Long Term Capital is an example of why breaking up a firm does not generate nearly the same systemic risk reduction as current asset-level disclosure.  Long Term Capital was not very big and it needed the Fed to organize a bailout to avoid a systemic problem in the credit markets.

If current asset-level disclosure had been required of Long Term Capital, it would not have been able to take anywhere near as much risk.  The other market participants would have been able to see the risk it was taking.  Credit analysts would have been publicly talking about the risk.  As a result, the other market participants would have adjusted the cost of borrowing so that Long Term Capital would have stopped adding to its total positions much sooner.


For the same reason that Long Term Capital would have been smaller and represented much less systemic risk, current asset-level disclosure will have the same impact on today's Too Big to Fail.


This is the data that Jamie Dimon, Gary Cohen and Peter Sands called for at Davos.  

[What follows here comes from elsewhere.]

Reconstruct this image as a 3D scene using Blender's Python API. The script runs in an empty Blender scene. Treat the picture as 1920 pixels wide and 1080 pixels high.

Current asset-level disclosure is a very good thing, because it does not require governments to tell financial institutions how to reduce their risk profile.  Instead, under pressure from other market participants who can now properly assess their risk, each of the Too Big to Fail will have to decide how to reduce their risk profile for themselves.
...“I do think that if you ran into a similar situation today the government would guarantee commercial paper again. They’d have to,” Buffett said. “You have to believe the government, the federal government, will act and they will act promptly and decisively.”
Actually, your humble blogger would like to believe that the government has learned its lesson from the recent financial crisis and will require current asset-level disclosure so that it is never again faced with a similar situation.
Berkshire bought preferred stock in New York-based Goldman Sachs ... 
“It was a bet essentially on the fact that the government would not really shirk its responsibility at a time like that,” Buffett said.
Hopefully, governments around the globe will not shirk on their responsibility now.  As has been laid out repeatedly on this blog under the FDR Framework, governments are responsible for ensuring that market participants have access to all useful, relevant information in an appropriate, timely manner.